Да, всё-таки перешагивал, и через людей и через заповеди Господа. Иначе откуда же коттедж и две квартиры в городе, огромный дом с бассейном в своей деревне, джип навороченный, поездки за границу? В эти его дела я не лез, Господь ему судья! Да он и не пускал в них никого, но чтобы как-то оправдать свой достаток, он держал аж шесть коров, сам их доил аппаратом – смотрите, откуда благополучие. Но дом его бандиты расстреливали, из автоматов, даже гранату учебную в веранду забрасывали – пугали! Да и правоохранительные органы покоя ему не давали, едва успевал отбиваться. Не всё было чисто и честно, догадывался и я, и те, кто стояли на кладбище и говорили дежурные речи. Да что там догадывались! Знали они многое, даже больше знали о том, о чём я только через несколько лет начал задумываться, да и то с подачи друзей. Как это человек, никогда даже не болевший с похмелья, человек, ни разу не бравший больничный лист, и ни на что в жизни не жалующийся, вдруг утром умирает на заднем сиденье «Волги»! Сердце остановилось? И почему мне всё время про вскрытие твердили и про диагноз?

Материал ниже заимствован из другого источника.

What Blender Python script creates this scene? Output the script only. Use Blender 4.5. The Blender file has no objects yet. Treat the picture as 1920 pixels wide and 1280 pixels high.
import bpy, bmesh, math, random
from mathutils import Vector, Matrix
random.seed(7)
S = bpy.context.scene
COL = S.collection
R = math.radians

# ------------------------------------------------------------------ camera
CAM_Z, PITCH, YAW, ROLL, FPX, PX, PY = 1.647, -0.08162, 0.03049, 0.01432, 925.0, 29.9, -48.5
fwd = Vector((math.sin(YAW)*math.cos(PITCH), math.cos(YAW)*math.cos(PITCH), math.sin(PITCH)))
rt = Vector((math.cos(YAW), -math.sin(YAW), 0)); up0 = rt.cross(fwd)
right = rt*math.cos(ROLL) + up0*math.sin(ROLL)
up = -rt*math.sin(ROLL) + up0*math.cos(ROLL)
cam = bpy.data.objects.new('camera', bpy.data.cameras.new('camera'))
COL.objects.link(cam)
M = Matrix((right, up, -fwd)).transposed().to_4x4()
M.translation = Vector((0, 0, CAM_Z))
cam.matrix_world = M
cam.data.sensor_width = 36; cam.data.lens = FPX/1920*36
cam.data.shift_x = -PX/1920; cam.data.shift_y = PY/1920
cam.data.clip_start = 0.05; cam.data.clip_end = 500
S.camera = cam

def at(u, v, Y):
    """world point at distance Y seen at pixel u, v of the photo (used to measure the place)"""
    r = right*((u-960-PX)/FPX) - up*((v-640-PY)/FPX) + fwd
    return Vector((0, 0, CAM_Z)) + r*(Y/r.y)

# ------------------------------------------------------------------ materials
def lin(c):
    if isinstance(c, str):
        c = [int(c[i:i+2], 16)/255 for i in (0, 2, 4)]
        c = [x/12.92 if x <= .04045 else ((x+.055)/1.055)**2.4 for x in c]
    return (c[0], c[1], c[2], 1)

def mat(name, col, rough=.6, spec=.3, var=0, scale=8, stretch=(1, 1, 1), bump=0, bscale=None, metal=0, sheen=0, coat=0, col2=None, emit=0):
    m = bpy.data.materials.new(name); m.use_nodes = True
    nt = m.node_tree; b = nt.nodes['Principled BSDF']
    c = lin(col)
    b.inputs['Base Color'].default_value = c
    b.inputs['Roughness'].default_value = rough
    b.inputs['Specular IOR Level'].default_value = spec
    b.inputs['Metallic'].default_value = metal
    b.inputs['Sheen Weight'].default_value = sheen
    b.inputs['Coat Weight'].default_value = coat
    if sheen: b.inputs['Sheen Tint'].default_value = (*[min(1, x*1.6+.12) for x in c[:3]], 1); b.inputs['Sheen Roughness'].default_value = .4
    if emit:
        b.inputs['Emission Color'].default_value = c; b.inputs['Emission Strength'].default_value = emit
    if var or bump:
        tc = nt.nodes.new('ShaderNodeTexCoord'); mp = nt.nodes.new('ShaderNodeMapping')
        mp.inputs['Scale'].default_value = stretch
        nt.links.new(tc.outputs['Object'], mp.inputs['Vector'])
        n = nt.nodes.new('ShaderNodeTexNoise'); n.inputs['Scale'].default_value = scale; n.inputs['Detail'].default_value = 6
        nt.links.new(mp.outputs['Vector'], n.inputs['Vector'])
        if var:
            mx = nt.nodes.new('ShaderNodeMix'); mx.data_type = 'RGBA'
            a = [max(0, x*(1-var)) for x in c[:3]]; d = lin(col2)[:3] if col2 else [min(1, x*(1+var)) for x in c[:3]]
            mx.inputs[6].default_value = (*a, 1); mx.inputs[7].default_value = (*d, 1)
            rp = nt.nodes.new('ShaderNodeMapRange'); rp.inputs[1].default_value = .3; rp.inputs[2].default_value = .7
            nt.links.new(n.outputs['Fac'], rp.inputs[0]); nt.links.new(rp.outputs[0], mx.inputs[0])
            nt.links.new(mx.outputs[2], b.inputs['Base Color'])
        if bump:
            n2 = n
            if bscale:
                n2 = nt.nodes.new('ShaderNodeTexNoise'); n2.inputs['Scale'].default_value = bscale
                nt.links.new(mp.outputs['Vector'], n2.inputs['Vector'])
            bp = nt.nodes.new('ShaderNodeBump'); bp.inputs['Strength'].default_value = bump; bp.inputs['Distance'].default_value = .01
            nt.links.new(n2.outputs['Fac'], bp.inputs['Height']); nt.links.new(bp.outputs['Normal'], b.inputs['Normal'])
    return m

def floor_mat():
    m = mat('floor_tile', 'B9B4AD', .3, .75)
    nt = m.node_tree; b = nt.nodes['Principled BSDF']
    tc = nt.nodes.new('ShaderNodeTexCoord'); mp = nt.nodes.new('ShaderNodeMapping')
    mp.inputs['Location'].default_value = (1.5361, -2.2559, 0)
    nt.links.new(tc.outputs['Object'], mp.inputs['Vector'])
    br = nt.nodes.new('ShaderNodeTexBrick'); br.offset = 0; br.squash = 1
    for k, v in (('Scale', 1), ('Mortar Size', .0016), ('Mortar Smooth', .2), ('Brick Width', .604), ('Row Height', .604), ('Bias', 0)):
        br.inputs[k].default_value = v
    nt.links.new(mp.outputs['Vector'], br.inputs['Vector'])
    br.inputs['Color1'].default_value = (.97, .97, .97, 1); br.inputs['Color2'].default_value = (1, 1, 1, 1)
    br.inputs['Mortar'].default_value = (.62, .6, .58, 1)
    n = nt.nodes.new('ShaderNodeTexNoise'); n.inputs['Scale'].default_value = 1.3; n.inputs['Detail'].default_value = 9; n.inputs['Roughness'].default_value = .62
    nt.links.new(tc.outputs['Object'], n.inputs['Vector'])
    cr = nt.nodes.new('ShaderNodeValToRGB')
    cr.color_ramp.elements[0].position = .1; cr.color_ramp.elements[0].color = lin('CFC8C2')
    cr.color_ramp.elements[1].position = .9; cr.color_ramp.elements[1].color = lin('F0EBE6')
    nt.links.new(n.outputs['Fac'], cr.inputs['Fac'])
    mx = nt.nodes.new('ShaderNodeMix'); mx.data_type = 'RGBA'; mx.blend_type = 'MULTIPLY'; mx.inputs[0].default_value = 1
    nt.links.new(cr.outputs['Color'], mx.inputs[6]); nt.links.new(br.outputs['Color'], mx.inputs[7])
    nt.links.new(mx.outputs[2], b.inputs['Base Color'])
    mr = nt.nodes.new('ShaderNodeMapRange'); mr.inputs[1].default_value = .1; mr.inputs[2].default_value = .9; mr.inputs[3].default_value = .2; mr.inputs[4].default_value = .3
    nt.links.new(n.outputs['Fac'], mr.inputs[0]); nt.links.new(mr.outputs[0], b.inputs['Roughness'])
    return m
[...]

Тогда, в начале марта, я всё это только чувствовал сердцем, а словами ничего не сказал. Уже и Миши нет второй десяток лет, а я всё не могу смириться и жить с грехом своим перед Господом, и Мишей. Пожил ещё десяток лет и с нынешней колокольни вижу: Мишин грех – все эти «почти» - он его, остался перед Господом, мой грех, - молчание тогда, - пока живу на этом свете, и перед Мишей, и перед Господом, я у него прошу прощенья и за себя, и за Мишу. Услышит или нет? Не знаю. А вот как быть сердцу моему с тобою, друг? Ты был честен со мною, а я…промолчал! И, хотя, понимаю сейчас, что слова тебе тогда уже не нужны были, но хочется, даже спустя столько лет, очень хочется, чтобы в памяти всех ты остался настоящим «мужуком»! Каким ты и был: с добрыми был добрым, со злыми людьми жил по их законам. Не по Заповедям? Да! Но по жизни!  А меня прости, за то, что я с десятилетним опозданием пишу то, что тогда сказать должен был.